厚生労働省によると、iDeCoには掛金の全額所得控除・運用益非課税・受取時の控除の3つの税制優遇があり、長期的な老後資金形成に適しています。
基本的には両方活用すべき理由
iDeCoと住宅ローン控除の併用により、一部の住宅ローン控除が使い切れないケースがあっても、トータルの節税効果は大きいと言えます。
トータルの節税効果は大きい
iDeCoの所得控除による節税効果(年収500万円・掛金月2万円なら年約4.8万円)と、住宅ローン控除(年21万円)を合わせると、年間20万円以上の税負担軽減が期待できます。
一部の控除が使いきれなくても、トータルでは大きな節税効果があります。
老後資金形成の重要性
iDeCoは老後資金形成のための制度であり、掛金の所得控除だけでなく運用益非課税・受取時の控除の3つの税制優遇があります。
住宅ローン控除の期間(13年)は限定的ですが、老後資金は生涯にわたり必要です。
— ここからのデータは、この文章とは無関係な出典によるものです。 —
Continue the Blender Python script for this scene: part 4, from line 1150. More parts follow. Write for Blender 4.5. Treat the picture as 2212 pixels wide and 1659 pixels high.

長期視点でiDeCoを活用することが推奨されます。
住宅ローン控除が住民税で使える
所得税で引ききれない住宅ローン控除は、住民税から最大9万7500円まで控除できます。
国税庁の解説によると、2022年以降の住宅ローン控除は所得税・住民税の両方で適用可能です。所得税がゼロでも住民税で一定額は控除されるため、完全に無駄にはなりません。
まとめ:個別の状況に応じた判断を
iDeCoと住宅ローン控除は併用可能で、基本的には両方活用すべきです。
所得控除(iDeCo)と税額控除(住宅ローン控除)の違いを理解し、併用により住宅ローン控除が所得税で引ききれない金額が増える点に注意してください。
所得税額が少ない人(年収が低い・扶養家族が多い)はiDeCoの掛金を抑えて住宅ローン控除を優先する方が有利なケースもありますが、長期視点ではiDeCoの老後資金形成も重要です。
年収・借入額・家族構成により最適解は異なるため、シミュレーションを行い個別に判断することが推奨されます。必要に応じて税理士やファイナンシャルプランナーに相談しながら、無理のない節税プランを立てましょう。